Steph’s Review (she feels the need to do one for this book):
    Before picking up Divergent (actually, the only reason I even bothered to pick it up was because of Danielle’s recommendation), I had some serious skepticism about it. I admit I read plenty of reviews on Goodreads and lots of people said things like ,”It was so Hunger Games like”, and “just unoriginal”. It got pretty high ratings, but I thought the 4-5 stars were from people who just wanted, and got, another dose of Suzanne Collins’s The Hunger Games. I started reading Divergent, thinking I would only be disappointed in the end.
    Well gosh was I wrong. Remind me not to doubt your judgement too much again Dani. Why thank you.
    One lesson I learned from reading this book: Just because a book is in the “dystopian” genre, that doesn’t mean that it will be a Hunger Games or 1984 copycat.
    Divergent follows the story of Beatrice (Tris), who has a choice to make among the 5 factions of her nation, which will map out certain actions in her life: Abnegation (the selfless), Amity (the peaceful), Candor (the honest), Dauntless (the brave), and Erudite (the intellectual). She has to take an aptitude test to see which faction she fits the most strongly into, which is supposed to help her in her decision-making process, even though it honestly isn’t a good test for your real feelings.
    But things don’t go as expected for Tris, and she is left with a decision: her family, or her independence and freedom. She wants both, but she can only have one. Which one does she want more? If she chooses family, she will be shackled to the rules of the Abnegation faction for the rest of her life--“you must always put others before yourself”, something that is has never been easy for Tris from the start. If she chooses her independence and transfers to a different faction, she will never be able to see family again. Her choice is pretty obvious at this point, but I won’t spell it out, just in case you don’t put the pieces together. She must face the challenges that come with her decision, obstacles that she never knew she would have to overcome. She learns, the hard way, that your decisions can bring consequences unto yourself and those you care about.

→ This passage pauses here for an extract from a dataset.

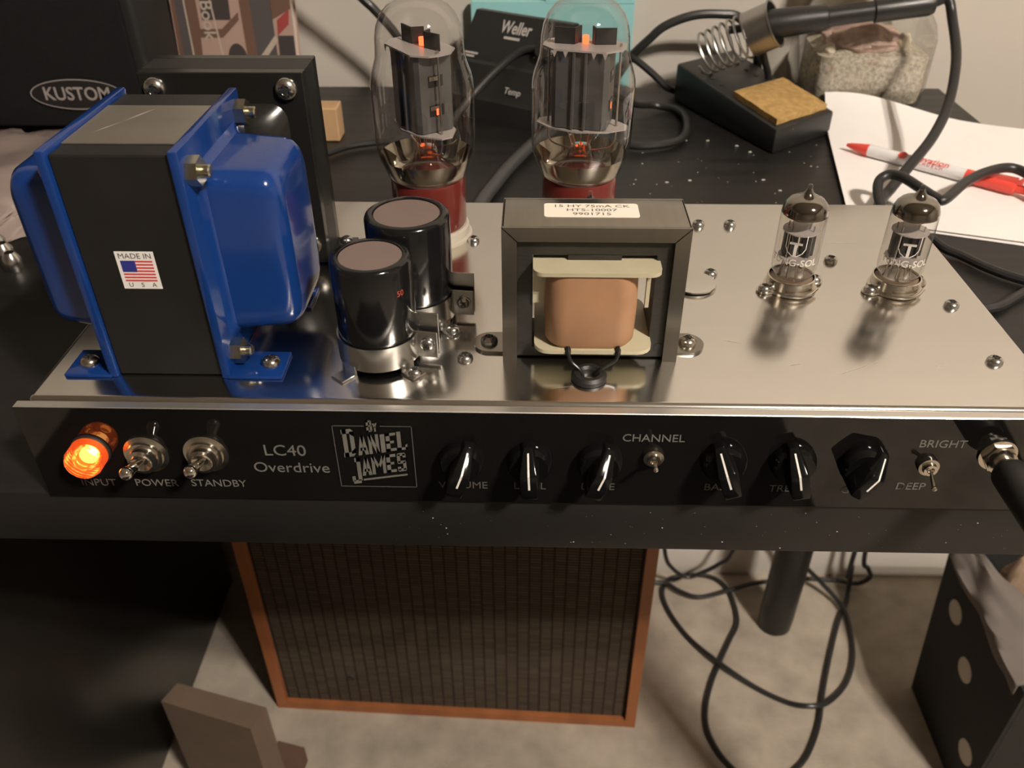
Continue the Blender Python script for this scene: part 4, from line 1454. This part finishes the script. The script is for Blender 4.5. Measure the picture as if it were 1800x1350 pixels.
pen = thing('ballpoint_pen', (.52, .365, -.0475), 'red and white ballpoint pen lying on the white paper', 'pen')
pd = Vector((.1075, -.0965, 0)).normalized()
PM = T(.4700, .4150, -.0430) @ facing(pd)
MB().lathe([(0, .0), (.0012, 0), (.0024, .004), (.0046, .0165), (.0048, .0190), (0, .0190)], 20, 0, PM).build('tip', 'pen_red', pen)
MB().cyl(PM @ Vector((0, 0, .019)), PM @ Vector((0, 0, .0960)), .0047, .0048, 22).build('barrel', 'pen_white', pen)
MB().lathe([(0, .0960), (.0050, .0960), (.0050, .1290), (.0046, .1320), (.0032, .1325), (.0032, .1440), (.0022, .1450), (0, .1450)], 20, 0, PM).build('cap', 'pen_red', pen)
upd = Vector((0, 0, 1))
sd_ = pd.cross(upd)
cp = MB()
for z0, z1, h0, h1 in ((.103, .132, .0062, .0075), (.130, .136, .0040, .0095)):
    a_, b_ = PM @ Vector((0, 0, z0)), PM @ Vector((0, 0, z1))
    for_ = [a_ + sd_ * .002, a_ - sd_ * .002, b_ - sd_ * .002, b_ + sd_ * .002]
    cp.add([p + upd * .0035 for p in for_] + [p + upd * (h0 if i < 2 else h1) for i, p in enumerate(for_)],
           [(0, 1, 2, 3), (4, 5, 6, 7), (0, 1, 5, 4), (1, 2, 6, 5), (2, 3, 7, 6), (3, 0, 4, 7)])
cp.build('clip', 'pen_red', pen)
# printed name on the barrel, wrapped around it
side = (sd_ * .55 + upd * .83).normalized()
yl = side.cross(pd)


def pen_M(z, off=0.0):
    n2 = (side + yl * off / .0048).normalized()
    y2 = n2.cross(pd)
    p = PM @ Vector((0, 0, z)) + n2 * .0049
    return Matrix(((pd.x, y2.x, n2.x, p.x), (pd.y, y2.y, n2.y, p.y), (pd.z, y2.z, n2.z, p.z), (0, 0, 0, 1)))


MB().prism(circle(.0034, 20), 0, .0001, 0, pen_M(.0470)).build('printed_dot', 'pen_red', pen)
MB().text('elevation', .0078, pen_M(.0690, .0010), 0, .00005, .012).build('lettering', 'pen_red', pen)
MB().text('C H U R C H', .0034, pen_M(.0700, -.0032), 0, .00005).build('lettering', 'pen_red', pen)

# crumpled plastic bag
bg = bmesh.new()
bmesh.ops.create_icosphere(bg, subdivisions=5, radius=1)
for v in bg.verts:
    p = v.co.copy()
    d = 1 + .22 * noise.noise(p * 2.1 + Vector((3, 1, 0))) + .13 * abs(noise.noise(p * 4.3)) + .07 * abs(noise.noise(p * 9))
    z = p.z * .014 * d
    v.co = Vector((p.x * .095 * d, p.y * .100 * d, max(z, -.010) + .010 - (.0 if p.y > -.3 else .010 * (-p.y))))
    if v.co.z < 0:
        v.co.z = 0
tag(MB().bm(bg, 0, T(-.215, .325, DESK_Z + .0005) @ Matrix.Rotation(R(35), 4, 'Z')).build('plastic_bag', 'bag_plastic', sharp=25),
    'crumpled pinkish plastic bag at the left edge behind the blue transformer', 'bag')
for k in range(3):
    p = (-.150 + .012 * k, .232 - .013 * k, DESK_Z)
    h = MB().lathe([(0, 0), (.006, 0), (.0065, .003), (.006, .008), (.003, .012), (0, .0125)], 14, 0, T(*p))
    tag(h.build('metal_terminal', 'zinc'), ('shiny metal terminal nearest the plastic bag at the left edge', 'middle of three shiny metal terminals at the left edge',
                                            'shiny metal terminal nearest the blue transformer at the left edge')[k], 'terminal', 'metal terminals by the plastic bag')

# dust and swarf on the desk
du = MB()
for k in range(150):
    if k < 60:
        x, y, z = random.uniform(.15, .44), -.0033, random.uniform(DESK_B + .001, DESK_Z - .004)
        s_ = random.choice((.0001, .00012, .00015, .0002, .0003))
    else:
        x, y, z = random.uniform(.24, .47), random.uniform(.24, .46), DESK_Z + .0002
        if (x - .44) / .05 * .2 + .3 > y and x > .43:
            continue
        s_ = random.choice((.0003, .0004, .0006, .0012))
    du.box((x - s_, y - s_ * .4, z - s_ * .4), (x + s_, y + s_ * .4, z + s_ * .4), 0, 1, 0)
tag(du.build('dust_specks', 'dust'), 'pale dust specks scattered on the black desk', 'dust', kind='stuff')

# ------------------------------------------------------------------ under the desk
# speaker cabinet
sk = thing('speaker_cabinet', (.117, .45, FLOOR), 'wooden speaker cabinet with brown woven grille standing under the desk', 'speaker')
ang = math.atan2(-.0178, .4609)
KM = T(-.1148, .3640, FLOOR) @ Matrix.Rotation(ang, 4, 'Z')
sw_, sh_, fr_ = .4625, .46, .0128
MB().box((.001, .012, .001), (sw_ - .001, .20, sh_ - .001), .002, 2, 0, KM).build('body', 'orange_wood', sk)
f0 = MB().prism([(0, 0), (fr_, fr_), (fr_, sh_ - fr_), (0, sh_)], 0, .014, 0, KM @ Matrix(((1, 0, 0, 0), (0, 0, 1, 0), (0, 1, 0, 0), (0, 0, 0, 1))))
MXYZ = KM @ Matrix(((1, 0, 0, 0), (0, 0, 1, 0), (0, 1, 0, 0), (0, 0, 0, 1)))
f0.build('frame_strip', 'orange_wood', sk)
MB().prism([(sw_, 0), (sw_ - fr_, fr_), (sw_ - fr_, sh_ - fr_), (sw_, sh_)], 0, .014, 0, MXYZ).build('frame_strip', 'orange_wood', sk)
MB().prism([(.0003, 0), (sw_ - .0003, 0), (sw_ - fr_ - .0003, fr_), (fr_ + .0003, fr_)], 0, .014, 0, MXYZ).build('frame_strip', 'orange_wood', sk)
MB().prism([(.0003, sh_), (sw_ - .0003, sh_), (sw_ - fr_ - .0003, sh_ - fr_), (fr_ + .0003, sh_ - fr_)], 0, .014, 0, MXYZ).build('frame_strip', 'orange_wood', sk)
MB().box((fr_ - .001, .007, fr_ - .001), (sw_ - fr_ + .001, .011, sh_ - fr_ + .001), 0, 1, 0, KM).build('grille_cloth', 'grille_cloth', sk)
MB().lathe([(0, 0), (.0055, 0), (.0045, .001), (0, .0012)], 14, 0, KM @ T(.103, .007, .062) @ PANEL).build('grille_stain', 'rubber_black', sk)

# added chair, unseen: darkens the panel's reflection and blocks floor bounce under the desk
ch = thing('added_chair', (.17, -.45, FLOOR), 'added black office chair out of view, darkening the reflection in the front panel', 'chair')
MB().box((-.25, -.72, -.365), (.46, -.16, -.285), .035, 5).build('seat', 'chair_cloth', ch)
MB().cyl((.17, -.45, FLOOR + .08), (.17, -.45, -.36), .025).build('column', 'leg_black', ch)
for k in range(5):
    a = R(18 + 72 * k)
    p = Vector((.17 + .29 * cos(a), -.45 + .29 * sin(a), FLOOR + .055))
    MB().tube([(.17, -.45, FLOOR + .10), ((p.x + .17) / 2, (p.y - .45) / 2, FLOOR + .08), tuple(p)], lambda q: .022 - .008 * q, 10).build('leg', 'leg_black', ch)
    MB().cyl((p.x - .011, p.y, FLOOR + .024), (p.x + .011, p.y, FLOOR + .024), .024, None, 20).build('caster', 'rubber_black', ch)

# brown boxes on the floor
bx1 = MB()
q = [(-.1836, .2518), (-.1735, .2745), (-.0682, .2469), (-.0783, .2215)]
bx1.prism(q[::-1], FLOOR, -.6005)
tag(bx1.build('brown_box', 'brown_card'), 'narrow upright brown box on the floor before the black cabinet', 'box')
q = [(-.094, .300), (-.060, .292), (-.064, .262), (-.098, .270)]
bx2 = MB().prism(q[::-1], FLOOR, -.752)
tag(bx2.build('brown_box', 'brown_card_dark'), 'low reddish brown box on the carpet right of the upright box', 'box')

# storage cube with pips
sc_ = thing('storage_cube', (.83, .345, FLOOR), 'black storage cube with round pale pips standing right of the desk', 'storage cube')
cx0, cx1, cy0_, cy1_, cz1 = .720, .900, .254, .428, -.560
w_ = .004
fl_ = .038                                        # the back leans outwards
YZ = lambda x: T(x, 0, 0) @ Matrix(((0, 0, 1, 0), (1, 0, 0, 0), (0, 1, 0, 0), (0, 0, 0, 1)))
side_q = [(cy0_, FLOOR), (cy1_ - .014, FLOOR), (cy1_ - .014 + fl_, cz1), (cy0_, cz1)]
MB().prism(side_q, 0, w_, 0, YZ(cx0)).build('side_panel', 'felt_black', sc_)
MB().prism(side_q, 0, w_, 0, YZ(cx1 - w_)).build('side_panel', 'felt_black', sc_)
MB().box((cx0 + w_, cy0_, FLOOR), (cx1 - w_, cy0_ + w_, cz1), .001, 1).build('side_panel', 'felt_black', sc_)
yb_ = cy1_ - .014
MB().prism([(yb_ - w_, FLOOR), (yb_, FLOOR), (yb_ + fl_, cz1), (yb_ + fl_ - w_, cz1)], 0, cx1 - cx0 - 2 * w_, 0, YZ(cx0 + w_)).build('side_panel', 'felt_black', sc_)
cy1_ = yb_
MB().box((cx0 + w_, cy0_ + w_, FLOOR), (cx1 - w_, cy1_ - w_, FLOOR + .004)).build('bottom_panel', 'felt_black', sc_)
pip = MB().lathe([(0, 0), (.0150, 0), (.0148, .0005), (0, .0006)], 28)
PIP = pip.mesh('pip', 'pip_white')
for y, z in ((.3970, -.6080), (.3420, -.6440), (.2841, -.7183)):
    place('pip', PIP, sc_, (cx0 - .0001, y, z), facing((-1, 0, 0)))
for x, z in ((.765, -.62), (.81, -.67), (.855, -.72)):
    place('pip', PIP, sc_, (x, cy0_ - .0001, z), facing((0, -1, 0)))
# sheet draped over the rim, crumpled paper inside
vs, fs = [], []
nu, nv = 26, 14
for i in range(nu + 1):
    for j in range(nv + 1):
        u, v = i / nu, j / nv
        y = .442 - .180 * u
        drop = .003 + .010 * u + .012 * abs(sin(u * 7)) * u
        if v < .3:
            x, z = cx0 - .004 - .002 * sin(u * 9), cz1 + .003 - drop * (1 - v / .3) * .8
        else:
            q_ = (v - .3) / .7
            x = cx0 - .003 + (.022 + .040 * u) * q_ + .005 * sin(u * 8 + q_ * 3)
            z = cz1 + .004 + .024 * sin(q_ * 1.7) * (.5 + .5 * sin(u * 4.2 + .4)) + .006 * noise.noise(Vector((u * 5, q_ * 4, 0)))
        vs.append((x, y, z))
for i in range(nu):
    for j in range(nv):
        k = i * (nv + 1) + j
        fs.append((k, k + 1, k + nv + 2, k + nv + 1))
dr = MB().add(vs, fs).build('packing_sheet', 'tissue_shaded', sharp=60)
sm = dr.modifiers.new('thickness', 'SOLIDIFY')
sm.thickness = .0012
tag(dr, 'pale packing sheet draped over the rim of the black storage cube', 'paper')
for k, (x, y, z, r) in enumerate(((.783, .404, -.632, .024), (.800, .350, -.650, .024), (.835, .292, -.660, .022))):
    h = bmesh.new()
    bmesh.ops.create_icosphere(h, subdivisions=4, radius=r)
    for v in h.verts:
        v.co *= 1 + .35 * noise.noise(v.co * 45 + Vector((k, 0, 0))) + .12 * abs(noise.noise(v.co * 140))
        v.co.z *= 4.3
        v.co.x *= 1.25
        v.co.z = max(v.co.z, FLOOR + .0045 - z)
    tag(MB().bm(h, 0, T(x, y, z)).build('crumpled_paper', 'kraft_paper', sharp=22),
        ('crumpled brown paper at the far side of the storage cube', 'crumpled brown paper in the middle of the storage cube', 'crumpled brown paper at the near side of the storage cube')[k],
        'paper', 'crumpled paper in the storage cube')

# cords on the carpet
cz = FLOOR + .0040
F = lambda pts: [(x, y, cz) for x, y in pts]
g1 = [(.660, .572, DESK_B - .02), (.6711, .570, -.695), (.6742, .570, -.7217), (.6800, .572, -.765)] + F([(.672, .550), (.654, .5214), (.6257, .4625), (.5992, .4014), (.5812, .3543), (.5592, .3158), (.5379, .293), (.505, .274), (.478, .276),
     (.4599, .2925), (.4456, .316), (.4382, .345), (.4417, .3756), (.4543, .4111), (.4715, .4451), (.491, .4808), (.507, .5106), (.5088, .5452), (.5026, .5750), (.485, .594), (.4572, .598), (.4226, .590), (.4073, .565)])
g1 += [(.4131, .5275, cz), (.4346, .4831, cz), (.4689, .4382, cz + .006), (.5115, .4058, cz), (.5488, .3843, cz), (.5744, .3755, cz + .006), (.5983, .3823, cz + .003), (.6279, .4085, cz), (.6491, .4422, cz), (.6615, .4846, cz),
       (.6635, .5331, cz + .005), (.6400, .565, cz + .02), (.5992, .570, -.7145), (.5829, .570, -.6926), (.56, .572, -.60), (.55, .572, DESK_B - .02)]
tag(MB().tube(g1, .0034, 10).build('floor_cord', 'cord_black'), 'long black cord in wide loops on the carpet', 'cord')
g2 = [(.385, .575, cz)] + F([(.4126, .5752), (.4328, .5594), (.4597, .5501), (.5026, .563), (.545, .578), (.6148, .588), (.6609, .587)]) + [(.6950, .582, -.772), (.7080, .575, -.750), (.6981, .570, -.7256), (.6861, .570, -.6946), (.675, .572, -.50), (.67, .572, DESK_B - .02)]
g2 = [(x, y, z + (.007 if z == cz else 0)) for x, y, z in g2]
tag(MB().tube(g2, .0034, 10).build('floor_cord', 'cord_black'), 'black cord crossing behind the desk leg on the carpet', 'cord')
g3 = [(.39, .562, -.60), (.4022, .560, -.6905), (.4160, .560, -.7213), (.4380, .560, -.7390), (.4585, .560, -.7294), (.4805, .560, -.7108), (.4952, .560, -.6861), (.51, .562, -.58), (.515, .565, DESK_B - .02)]
tag(MB().tube(g3, .0030, 10).build('floor_cord', 'cord_black'), 'black cord hanging in a short loop beside the speaker cabinet', 'cord')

    This plot is NOTHING like the Hunger Games. Hell, this book doesn’t even have a dystopian feel to it in the beginning since Tris has a choice. The aptitude test didn’t decide for her, it only gave her strengths and weaknesses.  If I was a total clueless and I didn’t ever hear about Divergent as a dystopian novel, I would have read the 1st half of the book thinking that its world was just a completely fictional world with the story of a girl’s problems in her faction. Things do seem to turn upside-down for Tris later in the book, but I love that her earlier experiences can make her tough and strong for what is inevitably going to pass. There is a love story here--between her and the one nicknamed “Four”, but it is pretty subtle in the beginning especially since Four seems like the cold-hearted bad boy :). It was nice to see Tris help Four with his fears; I think they really strengthen one another. No, this love story is not a “ridiculous-love-story-that-Steph-hates”.
    All in all, I would recommend this book to people that are particularly fond of the dystopian genre. It’s a great model book. If you aren’t a big fan of dystopias, I would still say to give this one a chance, because it might make you like the genre a little more. It isn’t a book that is heavy on the oppression, so much so that it is noticeable within the first few chapters of the book. You never really get a empty-stomach sense of foreboding, only butterflies because you are so excited about what’s going to happen next. I was reeling throughout the entire book, and I had a hard time falling asleep after putting it down. The dystopian feel creeps in slowly, so that it feels natural and that it should be there by the time you actually notice it. Veronica Roth shows the reader glimpses of the corruptness in the system while Tris is learning of the same thing. You can...become Tris in this book. A full 5-stars!
    P.S. I stayed up until 3 A.M. to read this book. Then I had to force myself to go to bed when I had 50 pages left of it.